WHAT IS BEING ASKED: Only the number is wanted: count the lines that include the word "parts".
==== DATA TO PROCESS ====
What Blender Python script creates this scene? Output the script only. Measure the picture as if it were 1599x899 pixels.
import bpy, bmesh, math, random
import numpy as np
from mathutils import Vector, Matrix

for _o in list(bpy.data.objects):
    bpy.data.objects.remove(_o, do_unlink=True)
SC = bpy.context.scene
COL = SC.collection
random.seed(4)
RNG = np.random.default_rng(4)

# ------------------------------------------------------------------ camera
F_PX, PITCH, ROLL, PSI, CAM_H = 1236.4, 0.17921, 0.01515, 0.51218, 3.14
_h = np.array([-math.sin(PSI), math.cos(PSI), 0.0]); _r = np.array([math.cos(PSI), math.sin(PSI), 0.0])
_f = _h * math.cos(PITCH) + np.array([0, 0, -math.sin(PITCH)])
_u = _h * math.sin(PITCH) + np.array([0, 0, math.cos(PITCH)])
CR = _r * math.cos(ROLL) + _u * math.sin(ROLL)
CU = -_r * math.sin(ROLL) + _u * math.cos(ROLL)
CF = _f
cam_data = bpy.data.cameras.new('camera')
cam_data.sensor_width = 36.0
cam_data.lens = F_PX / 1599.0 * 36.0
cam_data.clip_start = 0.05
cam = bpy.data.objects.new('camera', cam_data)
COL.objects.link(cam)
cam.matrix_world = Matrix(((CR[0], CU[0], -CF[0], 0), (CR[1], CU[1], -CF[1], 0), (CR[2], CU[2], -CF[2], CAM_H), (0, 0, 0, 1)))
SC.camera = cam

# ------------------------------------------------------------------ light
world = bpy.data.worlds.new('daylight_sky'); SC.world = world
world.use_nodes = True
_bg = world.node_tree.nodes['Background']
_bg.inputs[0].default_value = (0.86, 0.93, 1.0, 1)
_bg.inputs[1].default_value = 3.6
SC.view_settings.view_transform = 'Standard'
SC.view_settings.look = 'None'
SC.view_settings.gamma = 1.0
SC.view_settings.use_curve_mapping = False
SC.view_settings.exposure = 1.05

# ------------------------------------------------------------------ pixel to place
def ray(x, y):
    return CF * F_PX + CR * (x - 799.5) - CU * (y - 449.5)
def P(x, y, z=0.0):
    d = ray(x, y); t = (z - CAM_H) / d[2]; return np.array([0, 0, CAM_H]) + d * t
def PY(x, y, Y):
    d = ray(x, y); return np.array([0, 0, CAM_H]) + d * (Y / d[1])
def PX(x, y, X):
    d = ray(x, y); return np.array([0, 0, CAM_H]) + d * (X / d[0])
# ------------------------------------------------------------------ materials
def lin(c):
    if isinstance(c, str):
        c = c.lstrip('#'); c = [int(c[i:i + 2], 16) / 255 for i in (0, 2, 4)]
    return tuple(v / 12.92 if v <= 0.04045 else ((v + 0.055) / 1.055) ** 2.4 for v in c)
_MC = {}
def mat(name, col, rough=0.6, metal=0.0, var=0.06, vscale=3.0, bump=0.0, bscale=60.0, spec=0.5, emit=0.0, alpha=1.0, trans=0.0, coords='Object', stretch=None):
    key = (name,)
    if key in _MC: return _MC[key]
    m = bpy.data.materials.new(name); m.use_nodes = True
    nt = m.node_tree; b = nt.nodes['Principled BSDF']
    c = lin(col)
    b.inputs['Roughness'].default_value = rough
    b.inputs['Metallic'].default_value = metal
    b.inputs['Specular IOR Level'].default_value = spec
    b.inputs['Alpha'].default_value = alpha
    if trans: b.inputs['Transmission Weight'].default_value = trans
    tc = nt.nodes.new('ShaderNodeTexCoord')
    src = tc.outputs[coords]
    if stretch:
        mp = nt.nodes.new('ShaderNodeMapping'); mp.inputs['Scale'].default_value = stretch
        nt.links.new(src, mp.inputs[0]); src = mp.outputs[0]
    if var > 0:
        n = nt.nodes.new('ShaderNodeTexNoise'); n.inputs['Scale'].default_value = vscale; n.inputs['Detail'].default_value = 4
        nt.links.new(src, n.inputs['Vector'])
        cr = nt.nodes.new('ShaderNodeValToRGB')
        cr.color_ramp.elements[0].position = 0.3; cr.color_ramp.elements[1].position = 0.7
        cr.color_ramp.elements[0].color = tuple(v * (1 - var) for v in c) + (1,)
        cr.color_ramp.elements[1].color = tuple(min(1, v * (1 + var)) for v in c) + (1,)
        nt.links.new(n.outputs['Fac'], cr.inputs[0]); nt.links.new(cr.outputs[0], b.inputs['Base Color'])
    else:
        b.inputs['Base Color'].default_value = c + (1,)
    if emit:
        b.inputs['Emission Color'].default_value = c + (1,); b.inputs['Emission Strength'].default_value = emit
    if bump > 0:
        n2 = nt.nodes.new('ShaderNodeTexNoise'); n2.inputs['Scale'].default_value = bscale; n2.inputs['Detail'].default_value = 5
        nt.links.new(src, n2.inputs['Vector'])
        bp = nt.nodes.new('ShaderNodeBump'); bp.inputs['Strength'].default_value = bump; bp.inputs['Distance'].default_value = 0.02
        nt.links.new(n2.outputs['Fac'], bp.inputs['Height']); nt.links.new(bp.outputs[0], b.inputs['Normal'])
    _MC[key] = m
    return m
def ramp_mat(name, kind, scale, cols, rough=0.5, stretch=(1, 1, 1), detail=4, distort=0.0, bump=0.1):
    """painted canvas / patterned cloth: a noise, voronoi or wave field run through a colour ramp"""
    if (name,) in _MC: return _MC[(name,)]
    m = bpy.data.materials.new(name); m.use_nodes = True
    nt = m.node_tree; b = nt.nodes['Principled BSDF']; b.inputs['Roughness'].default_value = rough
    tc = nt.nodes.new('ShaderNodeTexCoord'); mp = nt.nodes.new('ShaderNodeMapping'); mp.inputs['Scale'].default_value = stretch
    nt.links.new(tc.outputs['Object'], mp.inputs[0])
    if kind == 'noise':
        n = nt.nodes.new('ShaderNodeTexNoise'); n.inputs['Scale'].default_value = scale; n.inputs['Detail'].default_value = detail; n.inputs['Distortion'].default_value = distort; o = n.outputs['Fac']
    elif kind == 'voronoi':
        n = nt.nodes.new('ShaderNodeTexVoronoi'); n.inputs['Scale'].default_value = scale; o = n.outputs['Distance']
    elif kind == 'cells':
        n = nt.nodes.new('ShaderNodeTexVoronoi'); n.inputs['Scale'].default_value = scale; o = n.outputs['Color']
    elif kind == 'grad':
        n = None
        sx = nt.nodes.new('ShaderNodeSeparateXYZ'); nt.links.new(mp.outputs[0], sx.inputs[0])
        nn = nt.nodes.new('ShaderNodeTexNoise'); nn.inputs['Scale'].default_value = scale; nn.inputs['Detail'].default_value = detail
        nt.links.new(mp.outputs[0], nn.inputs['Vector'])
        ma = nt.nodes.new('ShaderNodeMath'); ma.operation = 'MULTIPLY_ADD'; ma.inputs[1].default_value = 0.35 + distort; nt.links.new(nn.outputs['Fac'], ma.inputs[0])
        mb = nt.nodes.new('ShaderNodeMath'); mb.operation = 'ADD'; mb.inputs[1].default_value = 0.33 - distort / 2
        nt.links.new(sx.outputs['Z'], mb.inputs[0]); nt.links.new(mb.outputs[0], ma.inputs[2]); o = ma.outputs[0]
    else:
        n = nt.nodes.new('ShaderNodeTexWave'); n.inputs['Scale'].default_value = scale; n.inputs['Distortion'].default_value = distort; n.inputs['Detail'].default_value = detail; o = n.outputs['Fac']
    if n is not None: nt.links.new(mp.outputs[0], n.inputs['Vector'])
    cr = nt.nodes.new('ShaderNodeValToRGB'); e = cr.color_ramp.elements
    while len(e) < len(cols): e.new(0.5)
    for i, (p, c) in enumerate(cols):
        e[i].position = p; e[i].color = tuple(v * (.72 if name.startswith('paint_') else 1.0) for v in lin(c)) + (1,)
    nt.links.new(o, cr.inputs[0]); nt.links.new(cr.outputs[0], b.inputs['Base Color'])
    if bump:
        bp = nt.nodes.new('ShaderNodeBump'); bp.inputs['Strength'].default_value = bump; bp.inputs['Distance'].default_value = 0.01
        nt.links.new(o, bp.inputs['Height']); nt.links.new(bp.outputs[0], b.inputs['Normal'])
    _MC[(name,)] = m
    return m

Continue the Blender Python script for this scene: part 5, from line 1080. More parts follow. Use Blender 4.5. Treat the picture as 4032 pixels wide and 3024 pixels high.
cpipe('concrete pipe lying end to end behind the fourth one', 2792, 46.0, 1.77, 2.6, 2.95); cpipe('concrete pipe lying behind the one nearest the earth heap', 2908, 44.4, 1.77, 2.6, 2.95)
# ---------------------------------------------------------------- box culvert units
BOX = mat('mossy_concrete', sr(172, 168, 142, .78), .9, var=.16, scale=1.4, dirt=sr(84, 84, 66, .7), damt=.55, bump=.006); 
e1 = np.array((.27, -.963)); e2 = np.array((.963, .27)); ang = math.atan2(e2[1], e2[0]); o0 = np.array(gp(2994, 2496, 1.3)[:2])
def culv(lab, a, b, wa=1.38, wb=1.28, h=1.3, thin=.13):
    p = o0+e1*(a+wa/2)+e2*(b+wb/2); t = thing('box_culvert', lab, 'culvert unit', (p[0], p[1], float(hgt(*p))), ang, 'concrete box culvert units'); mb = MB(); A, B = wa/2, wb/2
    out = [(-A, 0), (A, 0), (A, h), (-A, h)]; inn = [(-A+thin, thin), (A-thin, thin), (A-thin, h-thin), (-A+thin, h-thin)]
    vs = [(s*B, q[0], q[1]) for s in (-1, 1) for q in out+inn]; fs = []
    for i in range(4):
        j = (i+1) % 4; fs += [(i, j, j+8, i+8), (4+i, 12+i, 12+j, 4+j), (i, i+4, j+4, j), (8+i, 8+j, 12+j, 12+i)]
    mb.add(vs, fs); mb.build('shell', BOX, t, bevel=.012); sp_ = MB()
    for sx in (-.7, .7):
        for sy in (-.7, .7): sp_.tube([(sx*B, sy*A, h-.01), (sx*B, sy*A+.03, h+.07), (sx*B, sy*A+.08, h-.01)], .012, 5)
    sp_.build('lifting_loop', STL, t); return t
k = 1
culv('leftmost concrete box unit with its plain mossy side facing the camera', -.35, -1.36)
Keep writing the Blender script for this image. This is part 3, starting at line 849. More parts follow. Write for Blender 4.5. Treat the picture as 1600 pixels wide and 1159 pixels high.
====
RESPONSE BELOW: 2